Cantillon
Inside the world of business
Cantor's Dolmen takeover will add spice
It’s taken more than a year to close but barring a late hiccup it appears that Dolmen Stockbrokers takeover by Cantor Fitzgerald will happen in the next week or two.
Various technical and regulatory issues that surround financial mergers these days are thought to be the main reason why the deal has taken so long to consummate.
Cantor is believed to have also eyed up Seán Quinn-backed NCB Stockbrokers.In the end, NCB did its own deal with South African bank Investec.
Dolmen chief Ronan Reid is expected to manage the business in Dublin but the name is likely to change to Cantor Fitzgerald Ireland.
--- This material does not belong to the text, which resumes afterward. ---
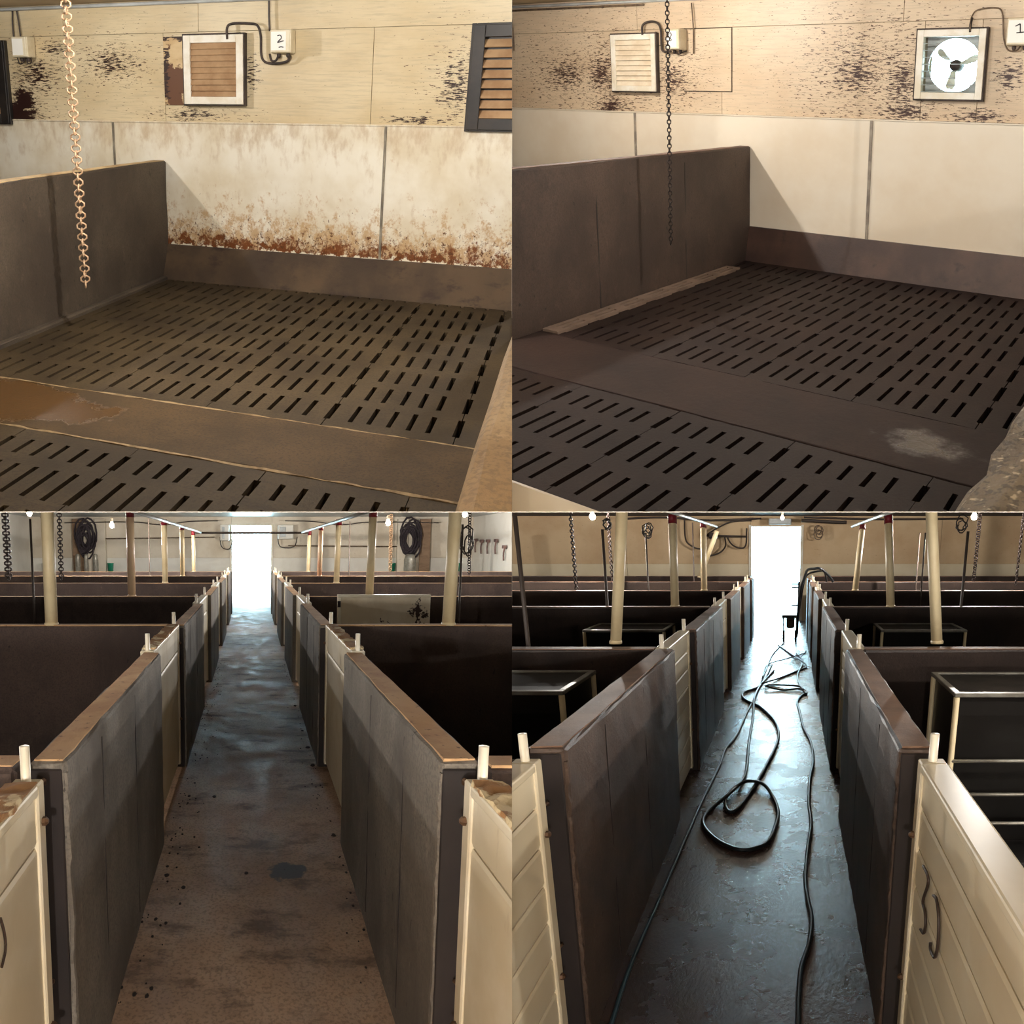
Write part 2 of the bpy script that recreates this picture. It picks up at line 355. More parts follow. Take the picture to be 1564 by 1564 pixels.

We can also expect Cantor to appoint a couple of senior executives to the Irish company’s board.
We can take it as read that Cantor sees an opportunity in Ireland by executing this deal and there is every expectation that the business will grow over time. Indeed, Dolmen has been recruiting new staff in the past year or so.
Cantor’s arrival here will no doubt be cited as an endorsement of Ireland’s improved image overseas.
Cantor’s arrival might prove to be well timed. After three dreadful years, there is evidence international investors are once again keen to buy assets in Ireland, which is perceived to be back on track and offering far better value than in the bubble years. The proposed purchase of the Burlington Hotel in Dublin by private equity heavyweight Blackstone is but one small signal of this.
Being part of Cantor will give Dolmen access to institutional buyers that they most probably would not have been able to secure as an independent entity.
It also has the potential to spice up the market here. Davy and Goodbody have traditionally dominated the market here for equities, bonds, debt financings and such like.
Cantor is regarded as an entrepreneurial buisness. It lost 658 of its 960 New York-based employees in the 9/11 terrorist attacks, which would have wiped out most businesses. Slowly but surely it was rebuilt over time and it will be interesting to see what impact its makes in Ireland.
British energy policy blows hot and cold
Britain’s energy and climate change secretary, Ed Davey, and his junior minister, John Hayes, reportedly differ over future energy policies.
Hayes is Euro-sceptic and is well-known for his opposition to the development of more onshore wind farms in Britain.
He signalled as much recently when he said that the country could meet renewable targets with what is already built and a small proportion of what’s in the planning system – “end of story”.
His boss, on other other hand, says that there are “no caps” on onshore wind, which he argues is cheap and will play an important part in the future.
From Ireland’s point of view, those differences don’t matter a whole lot. The Republic and Northern Ireland have a single power market. That market is on track to achieve its target of meeting 40 per cent of all electricity from renewable sources by 2020.
However, some industry figures here were concerned that Hayes’s scepticism about renewables could hit plans for an Irish-British inter-governmental agreement that would allow renewable operators in the Republic to plug directly into the national grid on the island of Britain and sell their electricity there.
That deal is still on track, as responsibility for it has reverted back to Davey’s charge.